- _Data excerpt_:
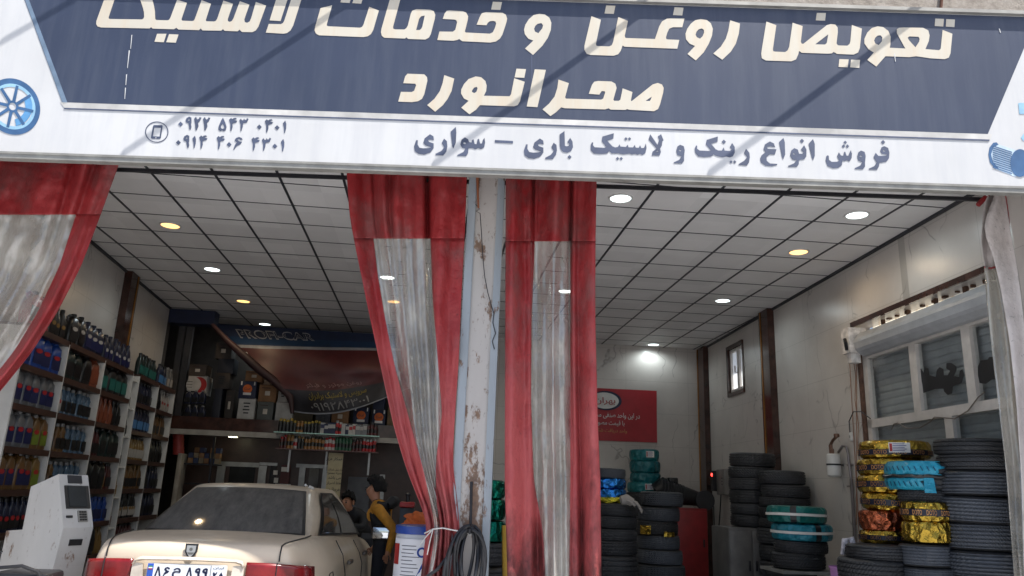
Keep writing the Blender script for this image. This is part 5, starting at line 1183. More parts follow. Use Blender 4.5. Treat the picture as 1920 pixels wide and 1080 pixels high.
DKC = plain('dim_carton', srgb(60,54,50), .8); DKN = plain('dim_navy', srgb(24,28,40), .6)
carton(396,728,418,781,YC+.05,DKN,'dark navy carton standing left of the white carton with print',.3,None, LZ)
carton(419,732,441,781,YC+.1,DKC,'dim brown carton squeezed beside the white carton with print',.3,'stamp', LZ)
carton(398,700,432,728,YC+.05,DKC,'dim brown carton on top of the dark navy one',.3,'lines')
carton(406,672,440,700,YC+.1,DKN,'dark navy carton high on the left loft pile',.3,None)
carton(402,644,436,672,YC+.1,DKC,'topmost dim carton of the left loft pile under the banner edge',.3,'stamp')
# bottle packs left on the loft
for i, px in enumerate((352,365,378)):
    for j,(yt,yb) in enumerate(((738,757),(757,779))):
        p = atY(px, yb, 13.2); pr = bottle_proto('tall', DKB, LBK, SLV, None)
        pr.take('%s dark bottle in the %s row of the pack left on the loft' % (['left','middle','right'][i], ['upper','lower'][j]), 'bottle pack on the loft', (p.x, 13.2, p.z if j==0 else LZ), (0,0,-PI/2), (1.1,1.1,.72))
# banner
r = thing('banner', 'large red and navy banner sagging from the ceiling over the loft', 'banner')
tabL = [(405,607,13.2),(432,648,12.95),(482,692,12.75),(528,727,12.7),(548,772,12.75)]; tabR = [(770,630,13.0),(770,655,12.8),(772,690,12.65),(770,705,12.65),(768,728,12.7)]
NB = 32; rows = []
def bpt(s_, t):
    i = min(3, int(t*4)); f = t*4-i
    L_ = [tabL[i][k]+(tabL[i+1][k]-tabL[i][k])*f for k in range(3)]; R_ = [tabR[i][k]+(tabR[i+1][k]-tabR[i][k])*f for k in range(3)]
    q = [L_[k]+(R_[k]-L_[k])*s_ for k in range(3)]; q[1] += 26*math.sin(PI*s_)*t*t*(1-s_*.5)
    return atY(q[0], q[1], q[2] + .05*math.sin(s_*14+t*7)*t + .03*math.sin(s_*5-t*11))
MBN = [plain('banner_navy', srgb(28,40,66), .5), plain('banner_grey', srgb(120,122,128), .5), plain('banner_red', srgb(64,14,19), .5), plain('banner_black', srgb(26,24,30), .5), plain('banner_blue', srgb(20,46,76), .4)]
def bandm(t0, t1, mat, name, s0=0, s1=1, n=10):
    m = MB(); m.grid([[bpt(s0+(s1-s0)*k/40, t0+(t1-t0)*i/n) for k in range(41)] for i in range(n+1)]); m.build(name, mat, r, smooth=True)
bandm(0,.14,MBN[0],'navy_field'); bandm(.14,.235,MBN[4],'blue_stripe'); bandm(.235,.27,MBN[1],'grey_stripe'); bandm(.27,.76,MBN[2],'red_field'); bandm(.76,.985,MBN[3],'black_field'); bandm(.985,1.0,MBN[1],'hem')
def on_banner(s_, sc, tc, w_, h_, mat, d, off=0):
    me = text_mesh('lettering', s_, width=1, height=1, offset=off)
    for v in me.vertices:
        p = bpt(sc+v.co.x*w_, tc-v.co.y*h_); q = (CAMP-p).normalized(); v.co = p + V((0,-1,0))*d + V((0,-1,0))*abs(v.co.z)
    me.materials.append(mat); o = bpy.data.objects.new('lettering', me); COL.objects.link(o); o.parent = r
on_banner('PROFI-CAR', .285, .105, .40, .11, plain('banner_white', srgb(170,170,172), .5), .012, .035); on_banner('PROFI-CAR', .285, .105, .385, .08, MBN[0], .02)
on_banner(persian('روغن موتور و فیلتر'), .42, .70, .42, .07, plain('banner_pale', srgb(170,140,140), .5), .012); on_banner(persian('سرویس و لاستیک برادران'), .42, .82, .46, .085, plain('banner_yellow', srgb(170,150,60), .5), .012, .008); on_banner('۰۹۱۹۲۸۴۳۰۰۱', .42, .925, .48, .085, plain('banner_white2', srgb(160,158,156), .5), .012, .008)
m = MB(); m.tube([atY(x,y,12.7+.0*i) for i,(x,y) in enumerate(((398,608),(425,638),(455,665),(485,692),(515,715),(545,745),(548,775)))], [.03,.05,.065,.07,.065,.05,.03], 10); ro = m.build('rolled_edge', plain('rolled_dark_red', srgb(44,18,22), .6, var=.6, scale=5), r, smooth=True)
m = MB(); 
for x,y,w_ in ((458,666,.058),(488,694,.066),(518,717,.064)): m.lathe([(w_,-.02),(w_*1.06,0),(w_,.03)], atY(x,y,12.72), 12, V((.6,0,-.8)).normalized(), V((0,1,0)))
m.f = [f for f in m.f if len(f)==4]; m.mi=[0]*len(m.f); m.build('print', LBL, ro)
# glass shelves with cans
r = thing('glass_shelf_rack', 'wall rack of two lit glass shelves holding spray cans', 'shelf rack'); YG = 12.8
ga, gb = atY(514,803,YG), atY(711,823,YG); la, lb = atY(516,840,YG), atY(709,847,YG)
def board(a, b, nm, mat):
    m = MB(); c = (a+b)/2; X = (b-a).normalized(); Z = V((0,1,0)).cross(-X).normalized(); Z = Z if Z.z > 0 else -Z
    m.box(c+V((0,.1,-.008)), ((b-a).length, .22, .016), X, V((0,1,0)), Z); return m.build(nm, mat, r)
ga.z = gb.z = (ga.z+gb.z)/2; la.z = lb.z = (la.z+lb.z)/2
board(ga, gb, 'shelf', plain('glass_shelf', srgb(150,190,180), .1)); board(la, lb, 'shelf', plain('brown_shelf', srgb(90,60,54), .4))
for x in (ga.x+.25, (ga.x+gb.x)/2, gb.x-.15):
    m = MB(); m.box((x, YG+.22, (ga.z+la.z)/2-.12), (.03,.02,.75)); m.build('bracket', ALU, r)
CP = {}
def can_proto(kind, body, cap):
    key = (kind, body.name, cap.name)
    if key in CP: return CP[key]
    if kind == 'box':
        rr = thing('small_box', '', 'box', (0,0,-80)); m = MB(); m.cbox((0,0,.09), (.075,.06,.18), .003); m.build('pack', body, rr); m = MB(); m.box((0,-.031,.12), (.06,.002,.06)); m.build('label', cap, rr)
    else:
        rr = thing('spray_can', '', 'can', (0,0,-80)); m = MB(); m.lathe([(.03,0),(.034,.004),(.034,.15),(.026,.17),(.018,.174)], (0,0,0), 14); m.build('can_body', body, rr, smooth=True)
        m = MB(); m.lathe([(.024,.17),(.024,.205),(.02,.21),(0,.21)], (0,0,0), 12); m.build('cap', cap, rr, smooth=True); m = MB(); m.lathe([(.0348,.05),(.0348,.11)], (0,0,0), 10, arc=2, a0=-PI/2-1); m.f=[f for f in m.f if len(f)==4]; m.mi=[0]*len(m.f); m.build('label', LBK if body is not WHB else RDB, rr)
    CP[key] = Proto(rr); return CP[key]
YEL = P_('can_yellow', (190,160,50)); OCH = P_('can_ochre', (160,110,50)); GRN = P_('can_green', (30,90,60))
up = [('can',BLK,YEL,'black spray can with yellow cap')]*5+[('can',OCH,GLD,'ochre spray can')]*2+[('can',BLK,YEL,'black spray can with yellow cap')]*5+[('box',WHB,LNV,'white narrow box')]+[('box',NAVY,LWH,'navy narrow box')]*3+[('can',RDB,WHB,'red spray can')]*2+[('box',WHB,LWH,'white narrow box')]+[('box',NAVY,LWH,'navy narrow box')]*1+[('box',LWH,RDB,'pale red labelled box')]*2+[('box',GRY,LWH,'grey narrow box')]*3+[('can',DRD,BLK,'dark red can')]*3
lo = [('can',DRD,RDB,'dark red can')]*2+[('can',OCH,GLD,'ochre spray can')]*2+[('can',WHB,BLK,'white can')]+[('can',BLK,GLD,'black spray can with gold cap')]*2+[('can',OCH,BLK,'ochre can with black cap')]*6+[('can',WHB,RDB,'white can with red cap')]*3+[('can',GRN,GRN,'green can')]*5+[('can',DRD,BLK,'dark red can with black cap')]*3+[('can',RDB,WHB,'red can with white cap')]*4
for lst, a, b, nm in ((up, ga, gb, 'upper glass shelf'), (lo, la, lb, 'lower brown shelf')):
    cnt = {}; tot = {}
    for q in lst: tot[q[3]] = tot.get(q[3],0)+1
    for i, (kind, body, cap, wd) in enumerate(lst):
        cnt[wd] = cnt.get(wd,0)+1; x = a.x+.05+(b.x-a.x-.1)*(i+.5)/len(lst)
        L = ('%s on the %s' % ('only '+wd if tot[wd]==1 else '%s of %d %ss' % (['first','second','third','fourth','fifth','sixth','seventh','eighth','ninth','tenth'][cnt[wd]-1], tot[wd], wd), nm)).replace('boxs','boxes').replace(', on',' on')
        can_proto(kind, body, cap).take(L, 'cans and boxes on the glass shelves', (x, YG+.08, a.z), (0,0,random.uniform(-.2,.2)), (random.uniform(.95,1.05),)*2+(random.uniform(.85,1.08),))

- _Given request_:
Quote, exactly and only, the lines from the first line of the data above through the line containing "carton(406,672,440,700,YC+.1,DKN,'dark navy carton". The pictures do not belong in it.

- _Answer to this problem_:
Keep writing the Blender script for this image. This is part 5, starting at line 1183. More parts follow. Use Blender 4.5. Treat the picture as 1920 pixels wide and 1080 pixels high.
DKC = plain('dim_carton', srgb(60,54,50), .8); DKN = plain('dim_navy', srgb(24,28,40), .6)
carton(396,728,418,781,YC+.05,DKN,'dark navy carton standing left of the white carton with print',.3,None, LZ)
carton(419,732,441,781,YC+.1,DKC,'dim brown carton squeezed beside the white carton with print',.3,'stamp', LZ)
carton(398,700,432,728,YC+.05,DKC,'dim brown carton on top of the dark navy one',.3,'lines')
carton(406,672,440,700,YC+.1,DKN,'dark navy carton high on the left loft pile',.3,None)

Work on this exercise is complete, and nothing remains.